Fallaci

On December 9, Geert Wilders was found guilty by a Dutch court of “incitement to anti-minority discrimination.” His crime was asking a crowd in The Hague in 2014, “Do you want more or fewer Moroccans in this city and in the Netherlands?” “Fewer, fewer!” came the reply, to which he responded: “I’ll take care of that!” That was enough to get Wilders arrested and put on trial nine months ago, and convicted last Friday.

Wilders called the verdict “madness” and promised to fight back, but other Europeans accused of deviant thoughts are not as sanguine. In late 2015, Christoph Biro, editor-in-chief of Austria’s top-circulation daily, the Kronen Zeitung, was charged with “hate speech” for writing that “young men, testosterone-fueled Syrians, carry out extremely aggressive sexual attacks.” Only weeks later, the New Year’s Eve orgy of rape and sexual assaults by Muslim immigrants in Germany and elsewhere in Europe provided ample empirical evidence of Biro’s assertions. He nevertheless had to take a month-long leave of absence, and was subsequently pressurized into confessing, Moscow-1936-style, that he had “lost a sense of proportion.” That will not save him from standing trial in Graz next year.

The writing on Europe’s wall was clear a decade ago, when the late Oriana Fallaci—for decades Italy’s best-known journalist—was indicted in the Italian city of Bergamo for “hate crimes” and “defaming Islam.” Fallaci, a self-described “Christian atheist” and a leftist, in the aftermath of 9/11 had become an outspoken foe of Europe’s Islamization. Her 2002 book The Rage and the Pride caused a sensation. It is not just the Western culture and way of life that the jihadist hates, she wrote. Blinded as they are by cultural myopia, the Westerners should understand that a war of religion was in progress, a war that the enemy calls Jihad, which seeks the disappearance of our freedom and our civilization. It wants to annihilate, she wrote,

 . . . our way of living and dying, our way of praying or not praying, our way of eating and drinking and dressing and entertaining and informing ourselves. You don’t understand or don’t want to understand that if we don’t oppose them, if we don’t defend ourselves, if we don’t fight, the Jihad will win . . . And with that it will destroy our culture, our art, our science, our morals, our values, our pleasures.

Fallaci spoke plainly when it came to the comparison of “what we have with their culture, their art and their science, not to mention their morals, values, and pleasures.” She dismissed the cultural relativists as weaklings, cowards or simple masochists, and refused to consider the two civilizations “as though they were two parallel realities of equal weight and equal measure.” But Europe would succumb, she feared, because of the successful Muslim demographic onslaught on the Old World.
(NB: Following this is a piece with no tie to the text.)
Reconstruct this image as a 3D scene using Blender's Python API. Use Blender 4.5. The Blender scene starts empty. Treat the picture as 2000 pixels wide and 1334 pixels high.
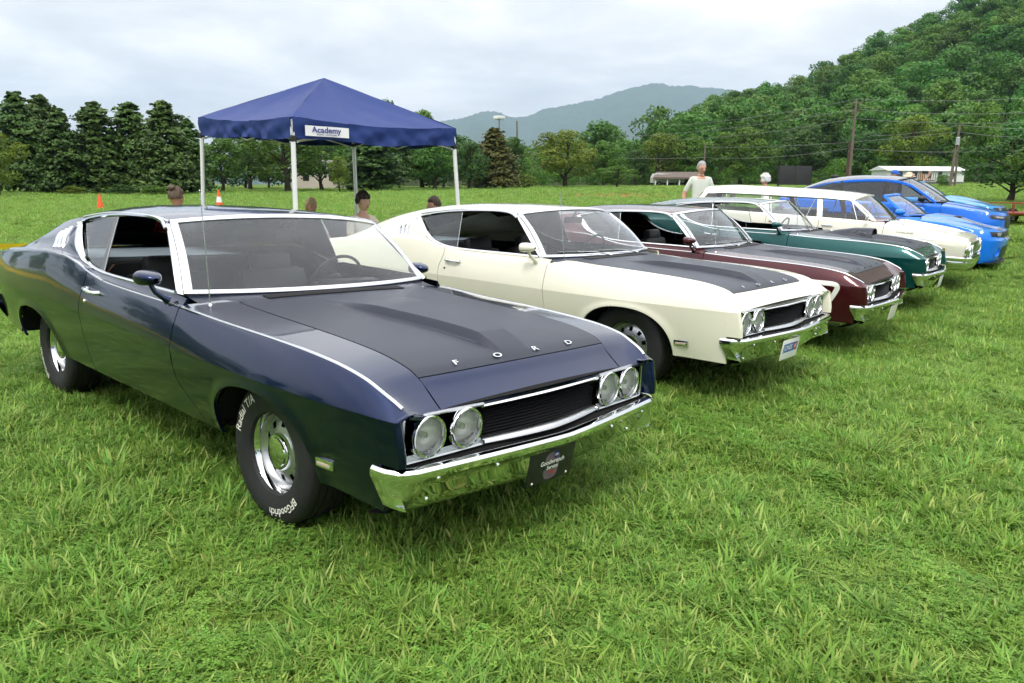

This was a key theme of the best-selling sequel to which was published in 2005, The Force of Reason. It made Fallaci the subject of additional “hate-crime” lawsuits. In her final months, deluged by lawsuits, gripped by deep pessimism, she lamented the decline of Europe which had already become already Eurabia, “a colony of Islam, where the Islamic invasion does not proceed only in a physical sense, but also in a mental and cultural sense.”

A decade later, the evidence that Fallaci’s grim forecast was correct is everywhere we look. In France in 2013, Ivan Rioufol, a respected author and Le Figaro’s columnist for 30 years, faced criminal charges for insulting Islam. Renaud Camus, one of France’s most prominent writers, was charged with “incitement to racial hatred” in 2014, found guilty, and ordered to pay a 4000-euro fine for warning of the danger of the “Great Replacement,” the colonization of France by Muslim immigrants from the Middle East and North Africa, which threatens to “mutate” the country and its culture permanently. In Germany, Lutz Bachmann, the founder of the Pegida anti-Islamization movement, is currently on trial. So is Marine Le Pen of the National Front in France. The list goes on.

The good news is that Wilders is the most popular politician in Holland. His Party of Freedom is way ahead of the establishment “center-Left” and “center-Right” parties, which are literally indistinguishable from each other on the subject of self-annihilation. Terror breeds resistance, but the challenge for ordinary people is significant. For as long as Holland, France, Germany and other European countries retain their Islamophile, Jihad-friendly laws on the statute books, the threat of prosecution hangs above everyone’s head. That is enough to make ordinary people think twice about expressing their views. The spell of fear must be broken, just as it was in Poland in 1981 and elsewhere all over the Eastern Bloc soon thereafter. Wilders’ forthcoming appeal will contribute to the equivalent process in today’s Europe. It is the kind of battle that requires courage, money, and media attention. I cannot think of a better man to wage it.